さて、Dの開放弦ポジションのコードフォームを見ると、これまで見てきたメジャートライアドのフォームがどうもかみ合わないことにお気づきでしょう。
Dのコード(左上)と同じ、④弦上にルートを置いて並べたトライアド(右上)とでは、形が一致しませんね。
かと言って、③②①弦で作るトライアド(右下)ではこれまた一致しません。G、C、E、Aのときのようにコードフォームの中にトライアドのフォームがそっくりそのまま入っているという風には見えてきません。どうなっているのでしょうか?
ここで出てくるのが、「コードの転回」という言葉です。「展開」ではなく、「転がし回す」という漢字に注目してください。
「コードの基本は3度重ね」でご紹介したように、トライアドとは元の音から3度重ねで3つ音を並べたものでしたね。この「ルート・3度・5度」から「3度・5度・ルート」、そしてさらに「5度・ルート・3度」へと並べ替えたものを転回形と呼びます。それぞれ3度の音が最下のものを第一転回、5度の音が最下のものを第二転回と言ったりもします。「展開」ではなく「転回」でしたね。ちなみに英語では「inversion」(逆、倒置、反転などの意味)になります。
トライアドの「転回」とは?
さて、Dのメジャートライアドについてですが、この第二転回つまり、右下の図を見て下さい。下から「5度・ル―ト・3度」の順に並べ変えたここに、オープンDのコードの形が出てきましたね。このトライアドにもう一つ低音(ルート)を加えたものが、通常Dと言って弾いていたコードだったわけです。
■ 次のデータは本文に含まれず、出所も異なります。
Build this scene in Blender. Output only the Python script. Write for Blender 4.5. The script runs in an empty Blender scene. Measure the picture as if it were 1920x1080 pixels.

Dメジャーのコードと、③②①弦上につくるメジャートライアドの第二転回形を並べてみます。
トライアドは三つの姿に変身
例えるならトライアドは、同一人物でありながら三つの様相に変身可能な存在だと言えるかもしれません。ではまとめです。
<今回のまとめ>
コードには「転回形」があり、トライアド(三和音)においては次の3種類に入れ替えできる
①基本型(ルートポジション:ルート・3度・5度)
②第一転回形(3度が最下:3度・5度・ルート)
③第二転回形(5度が最下:5度・ルート・3度)
最後に、メジャートライアドとその転回形の、③②①弦以外の弦上の現れ方について一覧できるように図を載せておきます。これはギターという楽器の特徴になるのですが、以前にも触れたようにチューニングの音程配置の関係から、使う弦に応じてコードの押さえ方が変化します。
いかがでしたか?
たかが3つの音を組み合わせるだけのトライアドなのですが、実に様々な現れ方をしますよね。最初はなかなかこれらの形が覚えられないかもしれませんが、よく音を聞きながら、あるいは自分で一緒に音程を歌いながら何度も練習してみてください。転回形もすべて、コードのサンドとしてはもとの基本型のサウンドと同じであるということをよく味わってみてください。
まわりくどいように見えますが、これらのトライアドを押さえては鳴らして少しずつ消化していってくださいね。毎日それぞれ1回ずつ弾いて確認するだけでもいいのです。それを1ヶ月続けてみてください。そして一旦全て忘れても構いません。しばらくたって、また思い出したように同じように1ヶ月・・・このようにして学べば、次第に音楽はあなたにとっての「使える」ものになってゆくでしょう。ぜひ参考にしてみてください。
なおここでは触れませんでしたが、トライアドにはメジャーの他にもマイナー、オグメント、ディミニッシュと4種類あるわけですから、それらの転回形とさらに使う弦ごとのフォームを全部弾くとなるとかなりの数になりますね・・・。また別の機会に掲載したいと思います。